Wednesday, August 5, 2020

Naval Gazing

Vincent J. Curtis

2 June 20

Why does Canada even have a navy?  We’re going to spend $62 billion (allegedly) to replace the one we have, so before we break the bank, let’s understand why.  When the RCN lost its replenishment vessels, it was downgraded to an “offshore regional coastal defense force” from a “multiregional power projection force,” so we mustn’t forget replenishment in the strategic picture.

The RCN came into its own during the Secord World War.  By 1945, Canada boasted the fifth largest navy in the world, floating over 1,100 boats.  Canada possessed two aircraft carriers and two light cruisers.  The most famous craft were the Tribal class destroyers and the corvettes.  The RCN was designed for convoy escort, of which anti-submarine warfare is the central component.  The Tribals proved useful also in the English Channel against German E-boat raiders.

The RCN was put back into water after the heating up of the Cold War and the outbreak of the Korean War.   Canada acquired the HMCS Bonaventure, a light aircraft carrier, and equipped her with McDonnell F2H Banshee jet fighters and Grumman Tracker ASW aircraft.  The navy also recommissioned WWII vessels.  The Bonaventure was scrapped in 1970, and Canada acquired four Iroquois class ASW destroyers (since retired) and the Halifax class patrol frigates, which were useful in ASW and anti-piracy patrols.  These are coming to the end of their useful lives and are scheduled to be replaced with fifteen Type 26 frigate, at a cost of $4 billion each.

The choice of fifteen of the same type indicates a lack of imagination and a lack of vision.  Navy brass doesn’t seem to have a particular purpose in mind for a fleet of slow frigates.  The Type 26 was designed as an ASW escort vessel for the new Queen Elizabeth class aircraft carriers of the Royal Navy.  These fleet carriers are conventionally powered and hence seem intended for operations in the North Atlantic.  The Type 26 will be equipped for the ASW role and can provide close-in air defence for the carriers.

But why the Type 26 for Canada?  The Type 26 is slow and expensive.  Why spend $4 billion on a 7,000 ton frigate when for only $2 billion (U.S.) you can have a 10,000 ton Arleigh Burke class missile destroyer?  The top speed of the Type 26 is 26 knots, while that of an Arleigh Burke is 35 knots.  An Aleigh Burke is configurable for ASW as well as long range strike, as the Type 26 will be.  Bigger, faster, cheaper.

Strategic realities are that the naval service is the only one Canada has that can deliver a strategic strike anywhere in the world independent of any other power.

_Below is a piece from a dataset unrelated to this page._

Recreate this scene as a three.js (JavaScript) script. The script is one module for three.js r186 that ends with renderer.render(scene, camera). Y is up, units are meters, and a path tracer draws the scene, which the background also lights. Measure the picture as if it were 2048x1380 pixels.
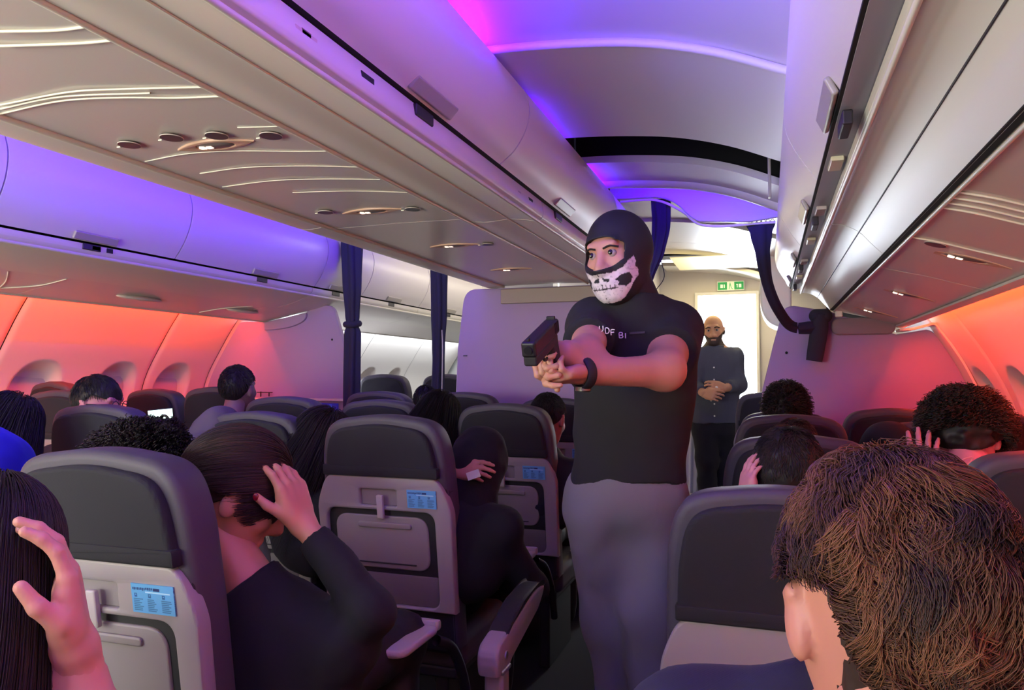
import * as THREE from 'three';
import { RectAreaLightUniformsLib } from 'three/addons/lights/RectAreaLightUniformsLib.js';
import { mergeGeometries, mergeVertices, toCreasedNormals } from 'three/addons/utils/BufferGeometryUtils.js';
import { RoundedBoxGeometry } from 'three/addons/geometries/RoundedBoxGeometry.js';

// ---------------------------------------------------------------- camera, light, exposure
const scene = new THREE.Scene();
scene.background = new THREE.Color(0x020203);
const camera = new THREE.PerspectiveCamera(49.9914, 2048 / 1380, 0.05, 60);
camera.position.set(0, 1.36, 0);
camera.rotation.order = 'YXZ';
camera.rotation.set(0.04187, 0.33218, 0);
const renderer = new THREE.WebGLRenderer({ antialias: true });
renderer.toneMapping = THREE.LinearToneMapping;
renderer.toneMappingExposure = 1.16;
renderer.shadowMap.enabled = true;
RectAreaLightUniformsLib.init();

const L = {                       // colour and strength of every kind of lamp
  purple: [0x5406ff, 100], purpleGlow: 1.2,
  pink: [0xffa890, 80],
  orange: [0xff3c1c, 80], orangeGlow: 1.2,
  rear: [0xfbffee, 16],
  galley: [0xffe9a8, 7],
  day: [0xe8f2ff, 36],
  forward: [0xfff6e0, 7],
  frontWash: [0xe8f4ff, 55],
};

// ---------------------------------------------------------------- helpers
function rng(seed) { let s = seed >>> 0; return () => { s = (s + 0x6D2B79F5) | 0; let t = Math.imul(s ^ (s >>> 15), 1 | s); t = (t + Math.imul(t ^ (t >>> 7), 61 | t)) ^ t; return ((t ^ (t >>> 14)) >>> 0) / 4294967296; }; }
const taken = {};
function numbered(n) { const k = taken[n] = (taken[n] === undefined ? 0 : taken[n] + 1); return k ? n + '_' + String(k).padStart(3, '0') : n; }
function mesh(name, geo, mat, parent = scene) {
  const g = Array.isArray(geo) ? mergeGeometries(geo.map(q => { const c = q.index ? q.toNonIndexed() : q; for (const a of Object.keys(c.attributes)) if (!['position', 'normal', 'uv'].includes(a)) c.deleteAttribute(a); return c; })) : geo;
  const m = new THREE.Mesh(g, mat); m.castShadow = m.receiveShadow = true;
  m.name = parent === scene ? numbered(name) : name; parent.add(m); return m;
}
function thing(name, label, category, pos = [0, 0, 0], turn = 0, group) {
  const o = new THREE.Group(); o.name = numbered(name); scene.add(o);
  o.position.set(...pos); o.rotation.y = turn; o.userData = { label, category }; if (group) o.userData.group = group; return o;
}
function tag(o, label, category, group) { o.userData.label = label; o.userData.category = category; if (group) o.userData.group = group; return o; }
function structGroup(name) { const o = new THREE.Group(); o.name = name; o.userData.kind = 'structure'; scene.add(o); return o; }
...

Former CDS General Rick Hillier said that Canada needed a “big honkin’ ship.”   So, why not build ten of the Type 26, and invest five frigates worth of cash into a big honkin’ ship?  A 15,000 ton displacement heavy cruiser would have all the deck space needed to deliver a multiplicity of heavy blows, and would form the core of an honest-to-god Canadian naval task force.

Modern naval warfare is designed around missile technology.  A modern naval battle would take place with opposing ships out of sight of each other, with helicopters and radars providing target acquisition.  Missiles would be used to attack opposing ships and defend against incoming missiles.  But there is a gap in naval capability that used to be filled by the battleship, now derided as obsolete.

Battleships captivated the imagination because of the majestic power they obviously disposed in their massive guns.  Diplomacy in peacetime occurred when battleships sailed.  Allied battleships in WWII used their heavy guns primarily to support landing operations.  Long barrelled, heavy guns are still intimidating and, with modern artillery guidance technology, still capable, and would be a versatile weapons system on a ship big enough to carry them.

A hybrid of heavy cruiser and missile cruiser could form the core of a uniquely Canadian naval task force.